▸ What is required:
Retype exactly what runs from the first line of the data to the line with "mb.build('chain', M['steel'], chair)", keeping both of those lines and skipping pictures.
# Start of Source excerpt
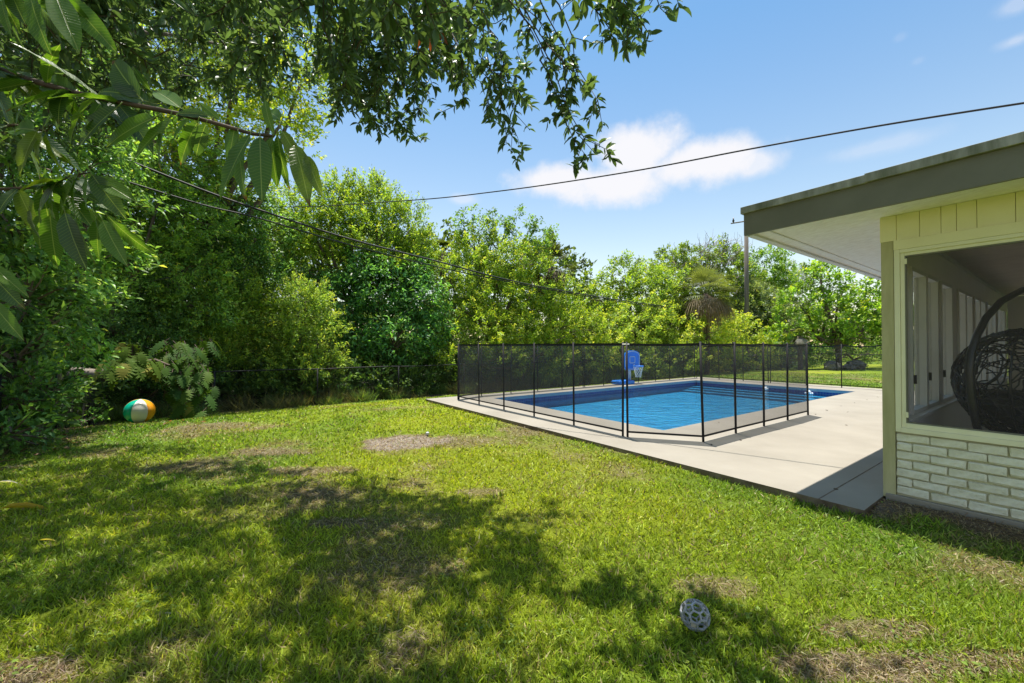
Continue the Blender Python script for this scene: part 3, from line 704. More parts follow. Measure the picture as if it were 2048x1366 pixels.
mb = MB(); mb.add([egg(th, ph, .8) for th in np.linspace(1.75, 3.0, 6) for ph in np.linspace(0, 2 * math.pi, 17)], [(i * 17 + j, i * 17 + j + 1, i * 17 + j + 18, i * 17 + j + 17) for i in range(5) for j in range(16)])
mb.build('seat_cushion', M['cushion'], chair, True)
# stand: arc from base over the top
arc = [P(1956, 862, 3.36), P(1949, 833, 3.36), P(1941, 785, 3.36), P(1939, 741, 3.36), P(1942, 706, 3.37), P(1954, 671, 3.39), P(1972, 636, 3.42), P(2003, 602, 3.47), P(2045, 580, 3.54), P(2090, 572, 3.62)]
MB().tube(arc, .026, 10).build('stand', M['steel'], chair, True)
mb = MB(); e = arc[0]; b0 = Vector((e.x, e.y, .035))
mb.tube([e, Vector((e.x, e.y, .06)) , b0], .026, 10)
mb.tube([b0 + Vector((.48 * math.cos(a), .48 * math.sin(a), .025)) - D1 * .25 + D2 * .3 for a in np.linspace(0, 2 * math.pi, 30)], .022, 8); mb.build('stand_base', M['steel'], chair, True)
mb = MB(); z = arc[-1].z; hx = arc[-1]
for k in range(14):
    p = hx - Vector((0, 0, .022 * k)); ax = Vector((1, 0, 0)) if k % 2 else Vector((0, 1, 0))
    mb.tube([p + ax * .012 * math.cos(a) + Vector((0, 0, .018 * math.sin(a))) for a in np.linspace(0, 2 * math.pi, 9)], .003, 4)
mb.build('chain', M['steel'], chair)

# ------------------------------------------------------------------ balls, sprinkler
bc = G(279, 839, -.44); yb = bc.y
rb = .29; ballc = Vector((bc.x, bc.y, float(gz(bc.x, bc.y)) + rb * .97 + .01))
ball = empty('beach_ball', ballc - Vector((0, 0, rb)), 'large green, white and orange beach ball on the lawn below the split-leaf plant', 'beach ball')
toc = math.atan2(-ballc.y, -ballc.x)
bn = ['ball_white', 'ball_green', 'ball_orange', 'ball_white', 'ball_green', 'ball_orange']
order = [('ball_white', 0), ('ball_green', -1), ('ball_orange', 1), ('ball_white', 3), ('ball_orange', -2), ('ball_green', 2)]
tilt = Matrix.Rotation(R(4), 3, 'Y')
for nm, k in order:
    v = []; f = []; n1_, n2_ = 9, 20
    for i in range(n2_ + 1):
        th = math.pi * i / n2_
        for j in range(n1_):
            t = j / (n1_ - 1); ph = toc + R(60 * k) + R(60) * (t - .5)
            rr_ = rb * (1 + .012 * (math.sin(math.pi * t) - .5))
            p = Vector((rr_ * math.sin(th) * math.cos(ph), rr_ * math.sin(th) * math.sin(ph), rr_ * math.cos(th) * .97)); v.append(ballc + tilt @ p)
    for i in range(n2_):
        for j in range(n1_ - 1): f.append((i * n1_ + j, (i + 1) * n1_ + j, (i + 1) * n1_ + j + 1, i * n1_ + j + 1))
    MB().add(v, f).build('ball_panel', M[nm], ball, True)

def lattice_ball(c, rad, rot):
    phi = (1 + 5 ** .5) / 2
    iv = [Vector(p).normalized() for p in [(0, a, b2 * phi) for a in (-1, 1) for b2 in (-1, 1)] + [(a, b2 * phi, 0) for a in (-1, 1) for b2 in (-1, 1)] + [(b2 * phi, 0, a) for a in (-1, 1) for b2 in (-1, 1)]]
    el = min((iv[0] - iv[j]).length for j in range(1, 12)) * 1.01
    nb = {i: [j for j in range(12) if j != i and (iv[i] - iv[j]).length < el] for i in range(12)}
    pt = {(i, j): iv[i] * (2 / 3) + iv[j] * (1 / 3) for i in range(12) for j in nb[i]}
    faces = []
    for i in range(12):
        ax = iv[i]; e1 = ax.orthogonal().normalized(); e2 = ax.cross(e1)
        js = sorted(nb[i], key=lambda j: math.atan2(iv[j].dot(e2), iv[j].dot(e1))); faces.append([pt[(i, j)] for j in js])
    for i in range(12):
        for j in nb[i]:
            for k in nb[i]:
                if i < j < k and k in nb[j]:
                    q = [pt[(i, j)], pt[(j, i)], pt[(j, k)], pt[(k, j)], pt[(k, i)], pt[(i, k)]]
                    faces.append(q)
    bm = bmesh.new(); vm = {}
    def V_(p):
        k = tuple(round(x_, 4) for x_ in p)
        if k not in vm: vm[k] = bm.verts.new(p)
        return vm[k]
    for q in faces: bm.faces.new([V_(p) for p in q])
    bmesh.ops.recalc_face_normals(bm, faces=bm.faces)
    inner = bmesh.ops.inset_individual(bm, faces=list(bm.faces), thickness=.056, use_even_offset=True)
    holes = [f for f in bm.faces if len(f.verts) in (5, 6)]
    bmesh.ops.delete(bm, geom=holes, context='FACES_ONLY')
    for v in bm.verts: v.co = v.co.normalized() * rad
    bmesh.ops.transform(bm, matrix=rot, verts=bm.verts)
    me = bpy.data.meshes.new('ball_lattice'); bm.to_mesh(me); bm.free()
    return me, faces
lc = G(1390, 1243, -.055); lc = Vector((lc.x, lc.y, float(gz(lc.x, lc.y)) + .072))
lb = empty('lattice_ball', lc, 'grey rubber honeycomb lattice ball lying in the foreground grass', 'toy ball')
rotm = Matrix.Rotation(.5, 4, 'X') @ Matrix.Rotation(.35, 4, 'Y')
me, faces = lattice_ball(lc, .070, rotm)
lat = link('ball_lattice', me, M['rubber'], lb)
sd = lat.modifiers.new('thickness', 'SOLIDIFY'); sd.thickness = .010; sd.offset = -1
bv = lat.modifiers.new('bevel', 'BEVEL'); bv.width = .002; bv.segments = 2
best = None; tgt = (Vector((0, 0, CAMZ)) - lc).normalized() + Vector((-.55, 0, -.35)); tgt.normalize()
for q in faces[:12]:
    c = (rotm.to_3x3() @ (sum(q, Vector()) / 5)).normalized()
    if best is None or c.dot(tgt) > best[0]: best = (c.dot(tgt), c)
c = best[1]; e1 = c.orthogonal().normalized(); e2 = c.cross(e1)
MB().add([c * .064 + e1 * .015, c * .064 + e2 * .015, c * .064 - e1 * .015, c * .064 - e2 * .015, c * .061 + e1 * .015, c * .061 + e2 * .015, c * .061 - e1 * .015, c * .061 - e2 * .015],
         [(0, 1, 2, 3), (7, 6, 5, 4), (0, 4, 5, 1), (1, 5, 6, 2), (2, 6, 7, 3), (3, 7, 4, 0)]).build('tan_tag', M['tag'], lb, local=True)
sp = G(855, 872, -.08); sp.z = float(gz(sp.x, sp.y))
sh_ = empty('sprinkler_head', sp, 'small white sprinkler head standing in the bare earth patch', 'sprinkler')
MB().tube([sp, sp + Vector((0, 0, .035))], .03, 12).build('collar', M['rock'], sh_, True)
MB().tube([sp + Vector((0, 0, .035)), sp + Vector((0, 0, .055)), sp + Vector((0, 0, .062))], [.024, .024, .015], 12).build('cap', M['white_plastic'], sh_, True)

# ------------------------------------------------------------------ chain link fences
def chain_fence(name, A, B, h, label, spacing=3.0, first=0.0, parent_group='black chain link fence runs'):
    L_ = (B - A).length; dr = (B - A).normalized()
    rt = empty(name, A, label, 'fence', parent_group)
    def at(t, z=0):
        p = A + dr * t; g = float(gz(p.x, p.y)); return Vector((p.x, p.y, g + z))
    t = first; 
    while t <= L_ + .01:
        MB().tube([at(t), at(t, h + .03)], .026, 8).build('post', M['black_metal'], rt, True); t += spacing
    ts = np.linspace(0, L_, max(2, int(L_ / 1.0)))
    MB().tube([at(t_, h) for t_ in ts], .019, 8).build('top_rail', M['black_metal'], rt, True)
    mb = MB(); st = .075; k = st
    n = int(L_ / st) + 1; r_w = .0022
    q = int(h / k)
    def w3(a, b2):
        d_ = (b2 - a).normalized(); s1 = d_.cross(Vector((dr.y, -dr.x, 0))).normalized() * r_w; s2 = Vector((dr.y, -dr.x, 0)) * r_w
        i = len(mb.v); mb.v += [tuple(a + s1), tuple(a - s1 * .5 + s2), tuple(a - s1 * .5 - s2), tuple(b2 + s1), tuple(b2 - s1 * .5 + s2), tuple(b2 - s1 * .5 - s2)]
        mb.f += [(i, i + 1, i + 4, i + 3), (i + 1, i + 2, i + 5, i + 4), (i + 2, i, i + 3, i + 5)]
    for s_ in range(-int(h / st) - 1, n):
        for sg in (1, -1):
            t0, t1 = (s_ * st, s_ * st + h); z0, z1 = (.03, h - .02)
            if sg < 0: t0, t1 = t1, t0
            ta, tb = t0, t1
            za, zb = z0, z1
            # clip to the run
            def cl(t_, za, zb, ta, tb): return za + (zb - za) * (t_ - ta) / (tb - ta)
            lo, hi = min(ta, tb), max(ta, tb)
            if hi <= 0 or lo >= L_: continue
            a_, b_ = max(lo, 0), min(hi, L_)
            w3(at(a_, cl(a_, z0, z1, ta, tb)), at(b_, cl(b_, z0, z1, ta, tb)))
    tag(mb.build('wire_mesh', M['black_metal'], rt), kind='stuff')
    return rt
BF = lambda t: H(-13.56, (Vector((-8.56, 11.8, 0)) - C0).dot(D2) + t)
cornerBL = BF(-2.35)
chain_fence('chain_link_fence', cornerBL, BF(0) + D2 * 30.3, 1.17, 'long black chain link fence at the back of the lawn, overgrown by trees', 2.72, 2.35 - 0.02)
chain_fence('chain_link_fence', cornerBL + D1 * -.02, cornerBL - D1 * 9.5, 1.17, 'black chain link fence swallowed by vines down the left side of the lawn', 2.4, 1.2)
bcorner = BF(30.3)
chain_fence('chain_link_fence', bcorner, H(6, UV(bcorner.x, bcorner.y)[1]), 1.0, 'low black chain link fence beyond the far end of the pool', 3.0, 0)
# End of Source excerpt
▸ Expected output:
Continue the Blender Python script for this scene: part 3, from line 704. More parts follow. Measure the picture as if it were 2048x1366 pixels.
mb = MB(); mb.add([egg(th, ph, .8) for th in np.linspace(1.75, 3.0, 6) for ph in np.linspace(0, 2 * math.pi, 17)], [(i * 17 + j, i * 17 + j + 1, i * 17 + j + 18, i * 17 + j + 17) for i in range(5) for j in range(16)])
mb.build('seat_cushion', M['cushion'], chair, True)
# stand: arc from base over the top
arc = [P(1956, 862, 3.36), P(1949, 833, 3.36), P(1941, 785, 3.36), P(1939, 741, 3.36), P(1942, 706, 3.37), P(1954, 671, 3.39), P(1972, 636, 3.42), P(2003, 602, 3.47), P(2045, 580, 3.54), P(2090, 572, 3.62)]
MB().tube(arc, .026, 10).build('stand', M['steel'], chair, True)
mb = MB(); e = arc[0]; b0 = Vector((e.x, e.y, .035))
mb.tube([e, Vector((e.x, e.y, .06)) , b0], .026, 10)
mb.tube([b0 + Vector((.48 * math.cos(a), .48 * math.sin(a), .025)) - D1 * .25 + D2 * .3 for a in np.linspace(0, 2 * math.pi, 30)], .022, 8); mb.build('stand_base', M['steel'], chair, True)
mb = MB(); z = arc[-1].z; hx = arc[-1]
for k in range(14):
    p = hx - Vector((0, 0, .022 * k)); ax = Vector((1, 0, 0)) if k % 2 else Vector((0, 1, 0))
    mb.tube([p + ax * .012 * math.cos(a) + Vector((0, 0, .018 * math.sin(a))) for a in np.linspace(0, 2 * math.pi, 9)], .003, 4)
mb.build('chain', M['steel'], chair)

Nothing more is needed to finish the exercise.